Reviewed by: Eliot Landrum
CONTRIBUTOR
Moral Rating: | Very Offensive |
Moviemaking Quality: |
|
Primary Audience: | Adults |
Genre: | Drama |
Length: | 2 hr. |
Year of Release: | 2000 |
USA Release: |
February 18, 2000 (wide) |
Featuring |
Giovanni Ribisi Nia Long Vin Diesel Ron Rifkin Jamie Kennedy |
Director |
Ben Younger |
Producer | Suzanne Todd, Jennifer Todd |
Distributor |
New Line Cinema, division of Warner Bros. Pictures |
Imagine having the chance to be fabulously rich in an incredibly short amount of time. Imagine being haunted by your father’s success and his continual decry of everything you ever did. Seth (Giovanni Ribisi of “Saving Private Ryan”, “The Mod Squad”, and “Friends” fame), the central character in the “Boiler Room” finds himself in this situation and we, the viewers, are invited to join him in probably the most exciting three months of his life.
Picking up on the excitement of the current trend of successful IPO (Initial Public Offerings) of technology-related stocks, “Boiler Room” chronicles Seth’s brush with fortune and success. More deeply though, “Boiler Room” comes down to Seth’s relationship with his father. Seth’s father, played by Ron Rifkin, has never outwardly approved of anything Seth has accomplished nor provided Seth with a loving fatherly figure. In an effort to prove himself to his father—and excited by the chance to make “millions within the first 3 years of employment”—Seth joins a fast-paced, Generation-X staffed brokerage firm. Amazed at the fortune that these 20-something brokers are amassing, Seth works hard to quickly move up in the ranks of the firm. These young men are concerned with nothing, but getting rich, as one of the character remarks, they simply have more money than they know what to do with. After some amazing “coincidences,” Seth slowly puts together the pieces and realizes that this firm is doing more than a little under hand work.

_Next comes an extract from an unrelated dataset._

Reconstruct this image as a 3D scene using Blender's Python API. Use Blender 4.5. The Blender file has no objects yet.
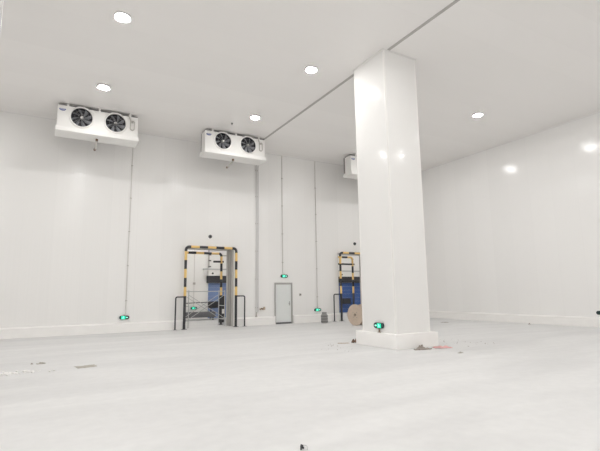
import bpy, bmesh, math, random
from mathutils import Vector, Matrix
random.seed(7)
S = bpy.context.scene
C = S.collection
R = math.radians
PI = math.pi

# ------------------------------------------------------------------ sizes (metres)
D, W, H = 21.66, 21.04, 9.52          # far wall, right wall, ceiling
XL, YB = -10.0, -9.0                  # left wall, wall behind the camera
KH = 0.43                             # kerb height
CY = 29.0                             # far wall of the corridor

# ------------------------------------------------------------------ materials
def nodes(name):
    m = bpy.data.materials.new(name); m.use_nodes = True
    nt = m.node_tree; return m, nt, nt.nodes['Principled BSDF']

def mat(name, col, rough=0.5, metal=0.0, spec=0.5, noise=0.0, nscale=6.0, bump=0.0, emit=None, estr=0.0):
    m, nt, b = nodes(name)
    b.inputs['Base Color'].default_value = (*col, 1)
    b.inputs['Roughness'].default_value = rough
    b.inputs['Metallic'].default_value = metal
    b.inputs['Specular IOR Level'].default_value = spec
    if emit:
        b.inputs['Emission Color'].default_value = (*emit, 1)
        b.inputs['Emission Strength'].default_value = estr
    tc = nt.nodes.new('ShaderNodeTexCoord')
    n = nt.nodes.new('ShaderNodeTexNoise'); n.inputs['Scale'].default_value = nscale
    n.inputs['Detail'].default_value = 4
    nt.links.new(tc.outputs['Object'], n.inputs['Vector'])
    if noise > 0:
        r = nt.nodes.new('ShaderNodeMix'); r.data_type = 'RGBA'
        r.inputs[6].default_value = (*[c*(1-noise) for c in col], 1)
        r.inputs[7].default_value = (*[min(1, c*(1+noise)) for c in col], 1)
        nt.links.new(n.outputs['Fac'], r.inputs[0]); nt.links.new(r.outputs[2], b.inputs['Base Color'])
    if bump > 0:
        bp = nt.nodes.new('ShaderNodeBump'); bp.inputs['Strength'].default_value = bump
        bp.inputs['Distance'].default_value = 0.01
        nt.links.new(n.outputs['Fac'], bp.inputs['Height']); nt.links.new(bp.outputs[0], b.inputs['Normal'])
    return m

def panel_mat(name, col, axis, pitch, offset, rough=0.17, joint=0.005, rib=0.12, jdark=0.955):
    """Insulated metal panels: fine ribs and thin joints every `pitch` metres along `axis` (0 x, 1 y)."""
    m, nt, b = nodes(name); L = nt.links
    b.inputs['Roughness'].default_value = rough
    b.inputs['Specular IOR Level'].default_value = 0.4
    geo = nt.nodes.new('ShaderNodeNewGeometry')
    sep = nt.nodes.new('ShaderNodeSeparateXYZ'); L.new(geo.outputs['Position'], sep.inputs[0])
    def math_(op, a, bb=None, c=None):
        n = nt.nodes.new('ShaderNodeMath'); n.operation = op
        for i, v in enumerate((a, bb, c)):
            if v is None: continue
            if isinstance(v, (int, float)): n.inputs[i].default_value = v
            else: L.new(v, n.inputs[i])
        return n.outputs[0]
    co = sep.outputs[axis]
    f = math_('FRACT', math_('DIVIDE', math_('SUBTRACT', co, offset), pitch))
    d = math_('ABSOLUTE', math_('SUBTRACT', f, 0.5))
    j = math_('GREATER_THAN', d, 0.5 - joint/pitch)
    pid = math_('FLOOR', math_('DIVIDE', math_('SUBTRACT', co, offset), pitch))
    wn = nt.nodes.new('ShaderNodeTexWhiteNoise'); wn.noise_dimensions = '1D'; L.new(pid, wn.inputs['W'])
    base = nt.nodes.new('ShaderNodeMix'); base.data_type = 'RGBA'
    base.inputs[6].default_value = (*[c*0.985 for c in col], 1); base.inputs[7].default_value = (*[min(1, c*1.01) for c in col], 1)
    L.new(wn.outputs['Value'], base.inputs[0])
    mx = nt.nodes.new('ShaderNodeMix'); mx.data_type = 'RGBA'
    L.new(j, mx.inputs[0]); L.new(base.outputs[2], mx.inputs[6]); mx.inputs[7].default_value = (*[c*jdark for c in col], 1)
    L.new(mx.outputs[2], b.inputs['Base Color'])
    # ribs: noise squeezed across the panel, stretched along its length
    mp = nt.nodes.new('ShaderNodeMapping'); L.new(geo.outputs['Position'], mp.inputs['Vector'])
    sc = [0.03, 0.03, 0.03]; sc[axis] = 9.0; mp.inputs['Scale'].default_value = sc
    n = nt.nodes.new('ShaderNodeTexNoise'); n.inputs['Scale'].default_value = 1.0; n.inputs['Detail'].default_value = 1.5
    L.new(mp.outputs[0], n.inputs['Vector'])
    n2 = nt.nodes.new('ShaderNodeTexNoise'); n2.inputs['Scale'].default_value = 0.9; n2.inputs['Detail'].default_value = 1
    L.new(geo.outputs['Position'], n2.inputs['Vector'])
    hgt = math_('ADD', n.outputs['Fac'], math_('MULTIPLY', n2.outputs['Fac'], 1.2))
    bp = nt.nodes.new('ShaderNodeBump'); bp.inputs['Strength'].default_value = rib; bp.inputs['Distance'].default_value = 0.02
    L.new(hgt, bp.inputs['Height']); L.new(bp.outputs[0], b.inputs['Normal'])
    return m

WHITE = (0.855, 0.848, 0.835)
M = {}
M['wall_x'] = panel_mat('wall_panels_back', WHITE, 0, 1.155, 0.05)
M['wall_y'] = panel_mat('wall_panels_side', (0.885, 0.878, 0.868), 1, 1.155, 0.4)  # same panels as the back wall, coloured paler in place of more light
M['ceiling'] = panel_mat('ceiling_panels', (0.87, 0.853, 0.838), 1, 1.155, 0.2, rough=0.33, joint=0.003, rib=0.06, jdark=0.95)
M['column'] = panel_mat('column_panels', (0.85, 0.843, 0.83), 0, 50.0, 20.0, rough=0.15, rib=0.16)
M['kerb'] = mat('painted_kerb', (0.90, 0.888, 0.872), 0.55, noise=0.03, nscale=3, bump=0.05)
M['corridor'] = mat('corridor_wall', (0.86, 0.85, 0.83), 0.45, noise=0.02)
M['joint'] = mat('joint_sealant', (0.46, 0.445, 0.43), 0.6, noise=0.06)
M['conduit'] = mat('grey_conduit', (0.50, 0.48, 0.45), 0.4, noise=0.04)
M['thin_conduit'] = mat('slim_conduit', (0.68, 0.66, 0.635), 0.4, noise=0.04)
M['pipe_white'] = mat('white_pipe', (0.72, 0.715, 0.71), 0.35, noise=0.03)
M['black'] = mat('black_paint', (0.035, 0.035, 0.04), 0.4, noise=0.15)
M['rubber'] = mat('black_rubber', (0.045, 0.045, 0.05), 0.75, noise=0.2, bump=0.2)
M['darkgrey'] = mat('dark_grey_steel', (0.13, 0.13, 0.14), 0.5, noise=0.15)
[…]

“Boiler Room” is rated R for really only one reason—language. Hardly one second of Ben Affleck’s on screen time goes by without his utterance of the f-word. It seems as though the screenwriters feel that every sentence needs to be colored by such language. With just a few minor characters in the background doing anything drug related, it hardly constitutes anything worth mentioning. Since these men are obsessed with simply money itself, bed scenes are almost completely absent. “Boiler Room” emphasizes Seth’s good choices to improve his future and his relationship with his father. Seth never quite seems to be interested in the money, but simply the feeling of accomplishment and the hope of respect from his father. Seth continues driving a Volvo station wagon and living in a small apartment while his peers are buying Ferraries, Lamborghinies, and huge houses.
“Boiler Room” shows first hand the excitement of the stock market and the disaster that extreme greed can leave behind. In retrospect, it was refreshing to see Seth’s good choices exemplified and the results of his peers lack of foresight.